While he juggles his various investments, the focus has turned to reviving Krave, which was the No. 2 jerky brand with about ?$35 million in sales when he sold the brand. Sebastiani noted the mistakes that were made in the aftermath of the sale, especially as about 100 other brands appeared looking for a piece of the segment and it became hyper-competitive. Hershey was slow to react.

“What happened is that competition came in a really meaningful way,” he said. “It ushered in outside capital to fund a lot of me-too brands.”

Hershey also failed to realize setting up a supply chain for meat is different than chocolate. Under Sebastiani, Krave had co-packers in Fairfield and in three states outside California to do production. Hershey never worked to bring the production in-house.

“What happened was that over a couple of years is that the quality of the product began to deteriorate. That was just fact,” Sebastiani said. “When you have a loyal base of customers who have begun to reach for Krave as your go-to brand and you deteriorate the quality, they abandon you.”

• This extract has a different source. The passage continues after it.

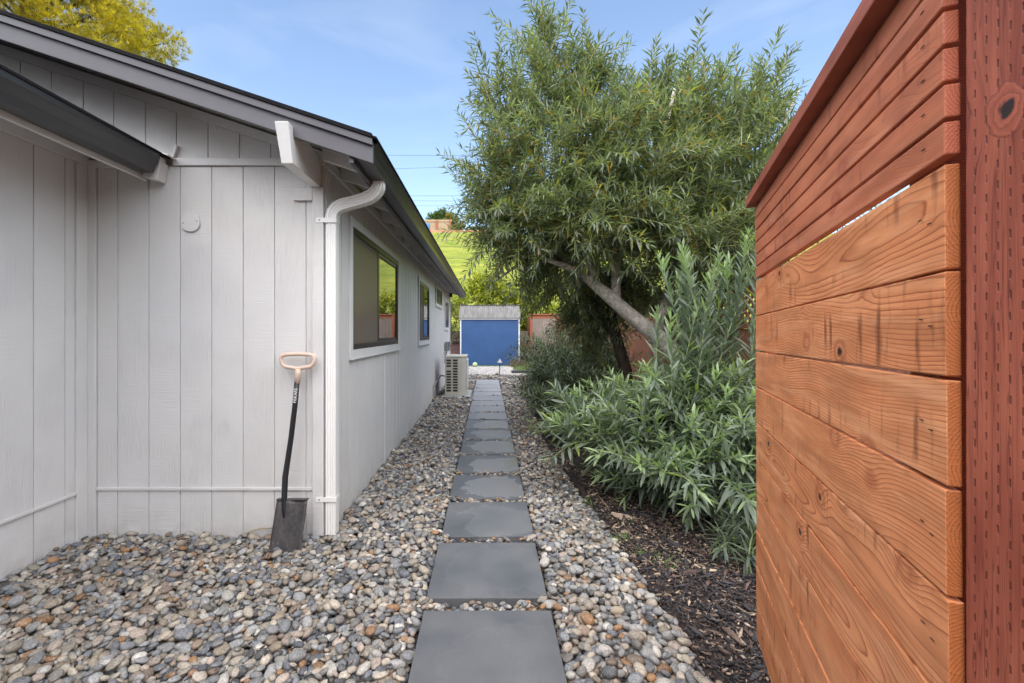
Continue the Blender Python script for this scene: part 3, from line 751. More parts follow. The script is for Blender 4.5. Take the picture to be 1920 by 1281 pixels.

Finally, Hershey failed to innovate with popular trends such as low-sugar and ketogenic diets. Senior managers would move onto other brands and no one had an ownership stake in Krave, Sebastiani contends. “The first mover of the competition caught up. Then you had a big organization where you had a brand that starts to struggle … it becomes orphaned.”

Sonoma Brands intends to build a bigger presence with Krave in stores by buying at least one other jerky brand to have different price points, he said. “We become a more powerful partner for a retailer because we can promote more heavily,” he said.

Changes also could come with production by getting its own facility in the future, a strategy which Hershey never pursued, he said.

“Cost matters. If you are paying a co-manufacturer a significant amount of your profit, then you can’t invest it in your brand as much. We think that is one of the challenges that Hersey faced. Because they never owned their own manufacturing they could never perfect quality and lower costs,” he said.

Sebastiani said he was thankful that Hershey called him first when it sought to sell Krave, a relationship that he values as he noted that he has a “number of brands” that could fit in its portfolio in the future. But in the near term, he has to focus on getting Krave right.

“I was emotional about it (the sale). … This brand changed my life,” Sebastiani said. “At the same time, I’m now back on the clock and I got to make it work. It’s kind of like winning that Super Bowl ring ... we have to write a whole new playbook.”